Det privata hemmet som offentlig scen


  • Anna Ingemark


The Private Home as a Public Scene The Private Home as a Public Scene discusses the homes of two of the most important Swedish authors at the turn of the century – Ellen Key’s Strand (built in 1910) and Verner von Heidenstam’s Övralid (built in 1925). Ellen Key (1849–1926) and Verner von Heidenstam (1859–1940) both spent many years abroad before returning to Sweden in search for their roots and a place which they could call their own. They each found a piece of ground on the shore of the magnificent lake Vättern. Though no architects themselves the two authors took an active part in designing their own houses. By following the building process closely from start to finish they each created a highly individual home reflecting their respective ideas and personalities. Their private dwellings became in a way a physical extension of their own selves and served as a public scene, where the leading actress/actor was surrounded by the cultural élite. The differences between Strand and Övralid are striking, although the two friends had similar background and experiences. Ellen Key was strongly influenced by the Arts and Crafts movement and the pioneer William Morris.

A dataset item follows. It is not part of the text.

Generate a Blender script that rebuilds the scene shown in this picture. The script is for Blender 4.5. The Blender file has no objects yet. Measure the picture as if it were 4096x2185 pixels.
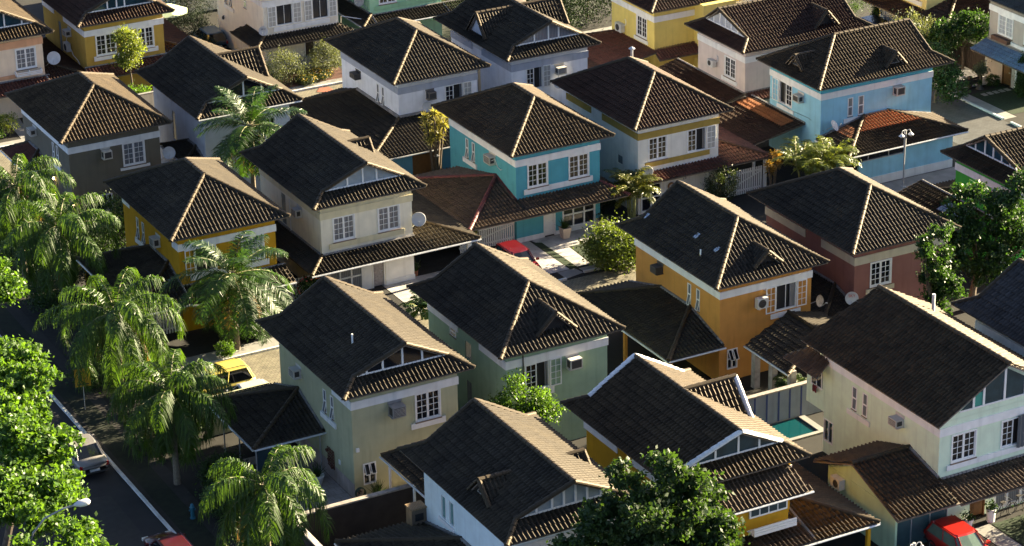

She was one of the great advocates of the social aesthetic ideas in Sweden. Her writings and lectures were an important contribution to the current debate on the necessity of beauty in everyday life. She was mainly concerned about the need for improving the conditions of the working class, both by raising the general level of education and transforming housing in a way that combined beauty and function. Her own home is characterized by simplicity, informality and warmth. In creating his house Verner von Heidenstam in his turn managed to make this into his own image – a stringent, elegant home, worthy of a true aristocrat and Nobel laureate. Övralid soon became a monument of the famous author. In common with many of the authors and artists at the turn of the century Ellen Key and Verner von Heidenstam were aesthetically aware and eagerly participated in the public debate on architecture and design while manifesting themselves privately through their own homes.